### Task details
Pictures stay out of the copy. Please reproduce only the lines between the one holding "Write the bpy" and the one holding "from math import radians as R, pi", inclusive.

### Dataset records
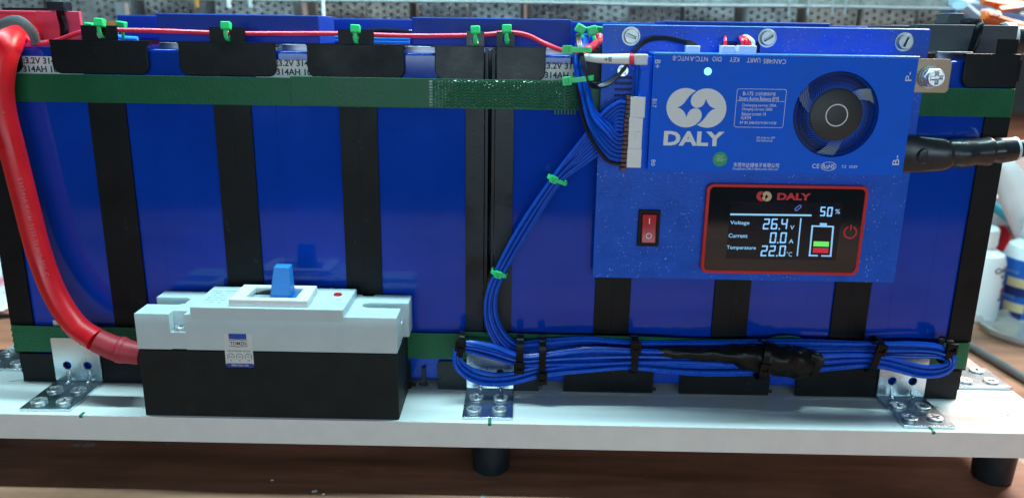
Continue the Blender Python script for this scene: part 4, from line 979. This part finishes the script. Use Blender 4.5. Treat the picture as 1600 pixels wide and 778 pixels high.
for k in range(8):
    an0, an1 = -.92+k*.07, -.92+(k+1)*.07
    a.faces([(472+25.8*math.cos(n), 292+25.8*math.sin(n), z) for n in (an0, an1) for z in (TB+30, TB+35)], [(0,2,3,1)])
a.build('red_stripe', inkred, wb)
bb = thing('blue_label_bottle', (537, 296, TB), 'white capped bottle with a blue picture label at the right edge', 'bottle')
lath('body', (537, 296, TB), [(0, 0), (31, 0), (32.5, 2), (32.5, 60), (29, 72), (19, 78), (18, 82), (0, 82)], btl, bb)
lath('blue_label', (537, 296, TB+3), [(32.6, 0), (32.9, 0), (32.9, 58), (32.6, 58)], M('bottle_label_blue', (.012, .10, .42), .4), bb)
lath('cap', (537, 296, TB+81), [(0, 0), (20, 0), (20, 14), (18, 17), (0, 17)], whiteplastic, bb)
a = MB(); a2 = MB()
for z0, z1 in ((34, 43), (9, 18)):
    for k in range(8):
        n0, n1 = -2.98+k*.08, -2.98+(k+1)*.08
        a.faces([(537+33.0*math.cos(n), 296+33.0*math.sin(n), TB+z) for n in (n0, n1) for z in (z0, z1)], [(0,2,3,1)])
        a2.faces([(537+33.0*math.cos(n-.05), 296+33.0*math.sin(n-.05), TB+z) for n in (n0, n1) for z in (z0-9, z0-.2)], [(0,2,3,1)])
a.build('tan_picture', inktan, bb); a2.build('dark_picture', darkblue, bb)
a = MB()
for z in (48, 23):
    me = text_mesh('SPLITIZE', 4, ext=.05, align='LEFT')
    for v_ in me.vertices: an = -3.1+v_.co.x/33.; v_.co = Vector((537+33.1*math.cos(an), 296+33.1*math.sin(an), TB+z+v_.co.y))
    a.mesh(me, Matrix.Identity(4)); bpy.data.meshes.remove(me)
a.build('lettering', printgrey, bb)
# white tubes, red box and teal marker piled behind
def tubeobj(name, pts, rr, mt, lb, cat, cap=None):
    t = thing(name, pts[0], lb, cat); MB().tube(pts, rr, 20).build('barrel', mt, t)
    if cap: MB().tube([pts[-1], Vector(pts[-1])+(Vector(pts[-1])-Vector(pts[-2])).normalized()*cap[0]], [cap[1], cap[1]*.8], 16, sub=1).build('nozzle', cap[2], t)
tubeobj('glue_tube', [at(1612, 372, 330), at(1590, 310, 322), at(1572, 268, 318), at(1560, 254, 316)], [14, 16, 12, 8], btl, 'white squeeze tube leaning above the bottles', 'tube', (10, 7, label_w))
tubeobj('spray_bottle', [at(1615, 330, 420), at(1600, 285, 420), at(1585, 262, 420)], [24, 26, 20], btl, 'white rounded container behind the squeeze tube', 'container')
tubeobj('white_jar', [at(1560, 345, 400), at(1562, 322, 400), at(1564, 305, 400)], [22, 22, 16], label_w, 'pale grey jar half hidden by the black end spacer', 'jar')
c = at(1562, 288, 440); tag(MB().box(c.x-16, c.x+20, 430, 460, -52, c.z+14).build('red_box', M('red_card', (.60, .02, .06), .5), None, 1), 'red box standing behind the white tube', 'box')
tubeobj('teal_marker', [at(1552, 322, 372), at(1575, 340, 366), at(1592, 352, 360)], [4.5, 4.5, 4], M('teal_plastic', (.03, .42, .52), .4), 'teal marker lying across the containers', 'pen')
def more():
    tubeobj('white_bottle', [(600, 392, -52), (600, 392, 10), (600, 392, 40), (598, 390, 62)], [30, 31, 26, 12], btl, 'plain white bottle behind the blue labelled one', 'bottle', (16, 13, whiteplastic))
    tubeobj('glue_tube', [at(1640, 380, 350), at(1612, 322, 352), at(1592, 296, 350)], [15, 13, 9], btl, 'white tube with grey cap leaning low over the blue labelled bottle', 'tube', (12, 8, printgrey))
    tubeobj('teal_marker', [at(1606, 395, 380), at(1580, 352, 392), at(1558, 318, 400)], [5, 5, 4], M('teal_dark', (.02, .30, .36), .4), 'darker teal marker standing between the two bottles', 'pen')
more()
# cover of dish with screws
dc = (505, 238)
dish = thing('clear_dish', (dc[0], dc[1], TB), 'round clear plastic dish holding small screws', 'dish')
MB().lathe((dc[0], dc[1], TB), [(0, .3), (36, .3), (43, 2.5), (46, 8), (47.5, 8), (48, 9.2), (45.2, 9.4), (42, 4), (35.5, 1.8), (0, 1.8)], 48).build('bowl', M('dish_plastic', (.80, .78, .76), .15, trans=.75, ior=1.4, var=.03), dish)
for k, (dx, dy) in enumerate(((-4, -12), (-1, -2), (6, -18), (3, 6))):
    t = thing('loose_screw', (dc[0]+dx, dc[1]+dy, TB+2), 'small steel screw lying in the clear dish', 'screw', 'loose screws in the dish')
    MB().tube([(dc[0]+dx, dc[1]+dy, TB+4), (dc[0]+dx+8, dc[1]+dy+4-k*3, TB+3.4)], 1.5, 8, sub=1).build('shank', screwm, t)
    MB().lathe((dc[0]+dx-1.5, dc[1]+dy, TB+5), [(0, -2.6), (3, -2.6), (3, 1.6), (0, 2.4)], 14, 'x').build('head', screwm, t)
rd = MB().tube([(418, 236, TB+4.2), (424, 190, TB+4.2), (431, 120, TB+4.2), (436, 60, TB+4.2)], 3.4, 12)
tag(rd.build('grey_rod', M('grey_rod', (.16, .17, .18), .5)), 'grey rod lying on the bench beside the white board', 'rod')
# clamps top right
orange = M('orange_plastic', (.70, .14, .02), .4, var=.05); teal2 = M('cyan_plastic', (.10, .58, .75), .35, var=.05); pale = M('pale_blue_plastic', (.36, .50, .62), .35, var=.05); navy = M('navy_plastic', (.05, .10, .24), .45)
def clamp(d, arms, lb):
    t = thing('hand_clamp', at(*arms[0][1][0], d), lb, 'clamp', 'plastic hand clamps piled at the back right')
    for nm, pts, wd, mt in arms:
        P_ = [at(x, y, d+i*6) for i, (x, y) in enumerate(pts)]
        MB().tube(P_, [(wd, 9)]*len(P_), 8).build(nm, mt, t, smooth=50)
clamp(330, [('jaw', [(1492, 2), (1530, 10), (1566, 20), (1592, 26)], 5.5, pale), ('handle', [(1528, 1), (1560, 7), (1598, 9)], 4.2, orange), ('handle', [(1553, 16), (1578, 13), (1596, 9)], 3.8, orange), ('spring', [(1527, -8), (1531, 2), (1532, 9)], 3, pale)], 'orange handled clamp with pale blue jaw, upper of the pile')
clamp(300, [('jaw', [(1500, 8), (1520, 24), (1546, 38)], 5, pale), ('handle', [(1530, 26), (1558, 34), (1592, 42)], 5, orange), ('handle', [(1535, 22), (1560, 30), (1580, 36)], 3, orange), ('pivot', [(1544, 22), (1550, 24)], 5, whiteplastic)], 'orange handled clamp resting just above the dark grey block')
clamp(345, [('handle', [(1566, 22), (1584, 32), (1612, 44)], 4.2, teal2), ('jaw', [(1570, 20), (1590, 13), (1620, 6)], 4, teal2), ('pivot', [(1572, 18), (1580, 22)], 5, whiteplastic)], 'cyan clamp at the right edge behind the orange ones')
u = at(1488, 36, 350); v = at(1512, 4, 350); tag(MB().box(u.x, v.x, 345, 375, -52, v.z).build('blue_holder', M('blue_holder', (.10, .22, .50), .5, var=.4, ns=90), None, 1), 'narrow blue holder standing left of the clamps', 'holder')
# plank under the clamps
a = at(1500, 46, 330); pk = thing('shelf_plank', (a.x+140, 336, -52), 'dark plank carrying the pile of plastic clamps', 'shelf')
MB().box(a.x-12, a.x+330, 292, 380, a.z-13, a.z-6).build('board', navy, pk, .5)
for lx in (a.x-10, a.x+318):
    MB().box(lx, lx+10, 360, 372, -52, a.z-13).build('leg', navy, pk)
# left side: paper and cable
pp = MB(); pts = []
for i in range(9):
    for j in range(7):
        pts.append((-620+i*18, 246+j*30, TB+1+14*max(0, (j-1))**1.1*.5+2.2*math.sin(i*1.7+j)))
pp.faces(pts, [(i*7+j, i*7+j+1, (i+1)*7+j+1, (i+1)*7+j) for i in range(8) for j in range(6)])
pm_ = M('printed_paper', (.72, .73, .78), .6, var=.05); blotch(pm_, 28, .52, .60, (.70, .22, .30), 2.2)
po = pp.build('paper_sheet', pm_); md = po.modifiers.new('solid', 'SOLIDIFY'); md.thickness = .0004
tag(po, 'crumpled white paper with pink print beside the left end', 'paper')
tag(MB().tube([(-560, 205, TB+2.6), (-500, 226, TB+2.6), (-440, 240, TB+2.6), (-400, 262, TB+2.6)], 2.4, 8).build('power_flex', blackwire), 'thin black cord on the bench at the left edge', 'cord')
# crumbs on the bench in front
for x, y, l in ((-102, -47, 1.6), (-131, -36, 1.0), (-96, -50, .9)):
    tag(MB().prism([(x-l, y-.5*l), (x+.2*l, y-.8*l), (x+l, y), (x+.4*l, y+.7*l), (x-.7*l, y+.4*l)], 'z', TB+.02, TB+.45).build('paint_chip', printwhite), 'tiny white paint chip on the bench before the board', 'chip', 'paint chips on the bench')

* * *

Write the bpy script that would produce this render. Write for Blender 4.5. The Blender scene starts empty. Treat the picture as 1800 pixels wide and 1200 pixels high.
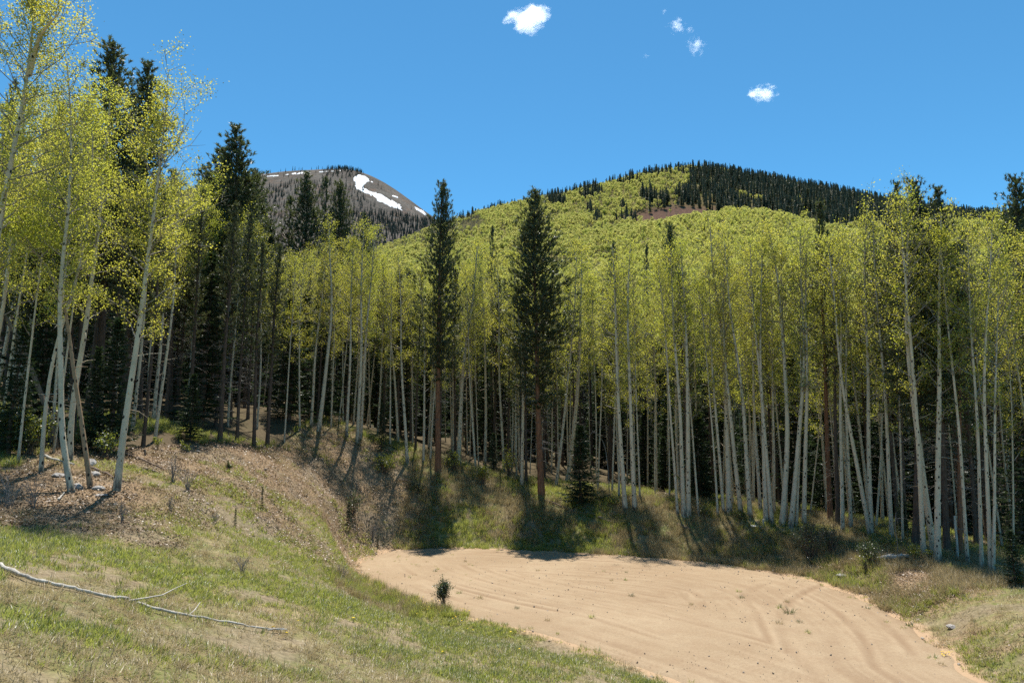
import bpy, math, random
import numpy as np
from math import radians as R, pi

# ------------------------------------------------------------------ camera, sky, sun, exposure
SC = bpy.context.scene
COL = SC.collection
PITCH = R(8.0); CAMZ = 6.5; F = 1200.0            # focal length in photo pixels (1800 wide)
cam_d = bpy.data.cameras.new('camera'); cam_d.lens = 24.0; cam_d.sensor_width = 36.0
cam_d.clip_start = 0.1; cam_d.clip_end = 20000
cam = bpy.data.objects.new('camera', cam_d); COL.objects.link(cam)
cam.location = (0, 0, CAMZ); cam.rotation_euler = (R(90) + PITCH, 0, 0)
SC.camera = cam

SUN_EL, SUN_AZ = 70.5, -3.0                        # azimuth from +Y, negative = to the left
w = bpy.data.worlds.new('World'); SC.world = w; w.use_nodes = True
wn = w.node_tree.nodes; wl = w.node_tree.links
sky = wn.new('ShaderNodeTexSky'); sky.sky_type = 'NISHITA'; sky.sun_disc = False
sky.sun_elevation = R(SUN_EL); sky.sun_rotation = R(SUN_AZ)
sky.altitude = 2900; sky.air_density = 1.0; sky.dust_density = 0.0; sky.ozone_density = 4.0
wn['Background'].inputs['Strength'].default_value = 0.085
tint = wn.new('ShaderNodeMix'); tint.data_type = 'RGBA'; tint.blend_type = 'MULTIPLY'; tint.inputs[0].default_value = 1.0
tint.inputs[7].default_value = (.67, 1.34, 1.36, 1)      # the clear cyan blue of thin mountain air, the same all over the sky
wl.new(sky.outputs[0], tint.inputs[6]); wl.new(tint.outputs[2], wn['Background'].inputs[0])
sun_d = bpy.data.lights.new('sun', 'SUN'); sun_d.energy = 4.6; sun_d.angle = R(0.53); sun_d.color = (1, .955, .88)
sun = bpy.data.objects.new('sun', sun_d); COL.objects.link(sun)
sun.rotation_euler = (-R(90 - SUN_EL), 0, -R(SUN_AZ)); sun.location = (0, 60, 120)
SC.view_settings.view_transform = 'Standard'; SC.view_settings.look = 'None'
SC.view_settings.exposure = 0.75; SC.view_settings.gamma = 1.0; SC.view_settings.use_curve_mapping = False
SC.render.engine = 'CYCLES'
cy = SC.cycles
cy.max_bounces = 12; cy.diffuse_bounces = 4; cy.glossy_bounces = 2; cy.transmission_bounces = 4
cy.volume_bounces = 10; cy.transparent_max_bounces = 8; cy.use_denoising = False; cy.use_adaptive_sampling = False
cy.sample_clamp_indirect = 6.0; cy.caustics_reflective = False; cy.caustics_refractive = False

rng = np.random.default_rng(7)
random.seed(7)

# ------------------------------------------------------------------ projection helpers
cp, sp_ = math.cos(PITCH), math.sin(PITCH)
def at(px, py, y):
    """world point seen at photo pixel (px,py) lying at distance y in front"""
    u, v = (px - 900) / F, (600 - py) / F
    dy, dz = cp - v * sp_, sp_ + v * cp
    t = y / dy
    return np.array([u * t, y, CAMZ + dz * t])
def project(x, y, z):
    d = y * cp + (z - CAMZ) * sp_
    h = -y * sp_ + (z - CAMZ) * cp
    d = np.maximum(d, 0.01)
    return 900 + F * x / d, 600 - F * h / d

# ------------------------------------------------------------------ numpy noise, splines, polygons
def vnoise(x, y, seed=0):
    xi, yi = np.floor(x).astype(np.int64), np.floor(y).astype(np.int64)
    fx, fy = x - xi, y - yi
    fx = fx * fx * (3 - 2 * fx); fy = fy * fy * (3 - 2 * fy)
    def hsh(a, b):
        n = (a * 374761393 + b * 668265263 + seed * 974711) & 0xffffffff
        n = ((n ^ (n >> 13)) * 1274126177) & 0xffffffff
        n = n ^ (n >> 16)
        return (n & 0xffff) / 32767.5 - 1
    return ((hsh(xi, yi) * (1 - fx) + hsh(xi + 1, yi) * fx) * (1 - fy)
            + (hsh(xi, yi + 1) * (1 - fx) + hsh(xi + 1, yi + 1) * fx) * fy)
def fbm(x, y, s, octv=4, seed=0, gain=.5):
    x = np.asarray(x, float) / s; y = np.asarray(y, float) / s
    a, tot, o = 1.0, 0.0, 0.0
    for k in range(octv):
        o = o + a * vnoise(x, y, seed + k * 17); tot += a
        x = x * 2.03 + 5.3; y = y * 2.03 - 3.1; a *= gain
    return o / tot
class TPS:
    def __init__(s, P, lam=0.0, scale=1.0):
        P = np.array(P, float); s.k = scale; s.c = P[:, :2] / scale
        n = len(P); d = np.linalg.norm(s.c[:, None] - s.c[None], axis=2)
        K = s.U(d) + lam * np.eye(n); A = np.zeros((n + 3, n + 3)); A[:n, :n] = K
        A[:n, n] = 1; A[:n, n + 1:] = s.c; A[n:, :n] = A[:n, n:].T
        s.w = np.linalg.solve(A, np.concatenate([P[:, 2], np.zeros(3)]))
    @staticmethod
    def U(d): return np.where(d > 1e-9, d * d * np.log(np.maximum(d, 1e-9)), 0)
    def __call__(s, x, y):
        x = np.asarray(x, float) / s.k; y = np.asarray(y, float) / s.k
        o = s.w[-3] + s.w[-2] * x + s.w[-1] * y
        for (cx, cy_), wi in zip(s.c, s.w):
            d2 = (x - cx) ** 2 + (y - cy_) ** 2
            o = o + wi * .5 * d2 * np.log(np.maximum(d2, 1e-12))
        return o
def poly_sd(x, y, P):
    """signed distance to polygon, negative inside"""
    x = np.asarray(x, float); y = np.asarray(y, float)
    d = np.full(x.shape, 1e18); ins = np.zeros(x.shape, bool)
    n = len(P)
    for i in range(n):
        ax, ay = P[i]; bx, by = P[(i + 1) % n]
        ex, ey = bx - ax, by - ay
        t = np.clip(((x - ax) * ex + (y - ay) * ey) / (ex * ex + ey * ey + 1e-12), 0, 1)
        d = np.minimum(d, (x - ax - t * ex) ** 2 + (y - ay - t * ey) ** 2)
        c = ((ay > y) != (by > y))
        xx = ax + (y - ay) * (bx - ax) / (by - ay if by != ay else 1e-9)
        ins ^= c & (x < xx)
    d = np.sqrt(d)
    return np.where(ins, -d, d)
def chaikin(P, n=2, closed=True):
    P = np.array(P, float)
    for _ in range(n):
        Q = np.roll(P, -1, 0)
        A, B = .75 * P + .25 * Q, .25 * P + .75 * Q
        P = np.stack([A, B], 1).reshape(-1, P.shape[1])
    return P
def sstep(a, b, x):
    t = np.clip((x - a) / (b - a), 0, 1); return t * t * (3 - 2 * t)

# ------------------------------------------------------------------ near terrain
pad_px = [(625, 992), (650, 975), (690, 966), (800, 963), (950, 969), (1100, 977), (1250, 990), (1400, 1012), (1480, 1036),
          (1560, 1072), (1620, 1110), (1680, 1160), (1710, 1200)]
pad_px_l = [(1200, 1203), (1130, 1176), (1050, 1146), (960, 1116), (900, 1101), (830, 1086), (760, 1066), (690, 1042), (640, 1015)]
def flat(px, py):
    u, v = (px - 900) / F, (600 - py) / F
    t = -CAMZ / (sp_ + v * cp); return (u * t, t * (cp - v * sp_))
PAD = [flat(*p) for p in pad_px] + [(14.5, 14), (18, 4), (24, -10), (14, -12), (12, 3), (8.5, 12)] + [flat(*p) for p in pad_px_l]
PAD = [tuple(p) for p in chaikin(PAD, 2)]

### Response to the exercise
Write the bpy script that would produce this render. Write for Blender 4.5. The Blender scene starts empty. Treat the picture as 1800 pixels wide and 1200 pixels high.
import bpy, math, random
import numpy as np
from math import radians as R, pi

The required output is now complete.